The DfT also faces legal action over its decision to disqualify Stagecoach from bidding for franchises, including the South Eastern contract, due to a row over pensions.

We're disappointed that our original bid is not being taken forward David Brown, Go-Ahead

A DfT spokesman said: “We have taken the decision to cancel the South Eastern franchise competition.

“This follows significant concerns that continuing the competition process would lead to additional costs incurred to the taxpayer, with no certainty that this would deliver envisaged benefits for passengers in a timely fashion.

“The Department will use this period to develop a solution that delivers the capacity and performance benefits that passengers are expecting, and ensure that the recommendations of the Williams Review can be implemented.”

Southeastern has operated services on the route since April 2006. This was initially under an eight-year franchise, but it has continued to run trains due to several extensions.

The competition for the next company to run the franchise was launched in November 2017.

In April, Stagecoach was disqualified from bidding for three franchises – including the South Eastern contract – due to a row over pensions.

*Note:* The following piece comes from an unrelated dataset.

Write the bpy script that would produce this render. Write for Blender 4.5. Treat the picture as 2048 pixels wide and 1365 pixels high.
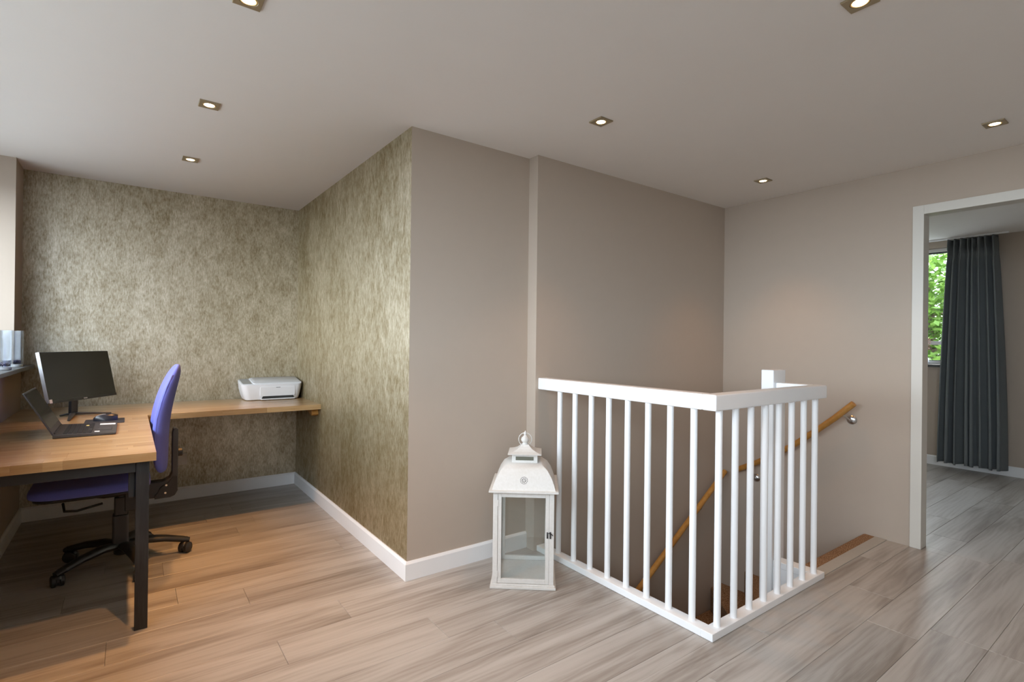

The remaining shortlisted bidders were Govia – a joint venture between Go-Ahead and Keolis, which owns the Southeastern brand – and a partnership featuring Abellio, East Japan Railway and Mitsui and Co.

Go-Ahead chief executive David Brown said: “A lot of hard work was put into a strong bid that would have built upon the achievements of Southeastern in recent years in improving performance and customer satisfaction, delivering more capacity and investment.

“Whilst we’re disappointed that our original bid is not being taken forward, we will engage with the DfT on next steps.”

Southeastern managing director David Statham said: “We’re proud to have delivered more than £80 million of improvements for passengers since we began a new Direct Award contract in 2014.

“Punctuality has improved by nearly 10% in two years, we’ve introduced free wi-fi on our trains, and boosted capacity on board with 5,000 extra seats.

“Over this next extension period, our focus remains squarely on our passengers, delivering more improvements and continuing to improve the punctuality and reliability of our services.”

Mick Cash, general secretary of the Rail, Maritime and Transport union, said: “The cancellation of the competition for the Southeastern franchise shows yet again that the whole privatised rail system is broken and coming apart at the seams.

“The chaos of short-term extensions to get the Government off the hook is a measure of just how rotten their rail policies are.

“You cannot run a serious and reliable rail service on the hoof and yet that is what the Government are doing and passengers paying a small fortune to travel on the Southeastern services will be rightly outraged.

“The only viable alternative to this nonsense is public ownership and that is exactly the model that the Williams Review has explicitly ruled out.”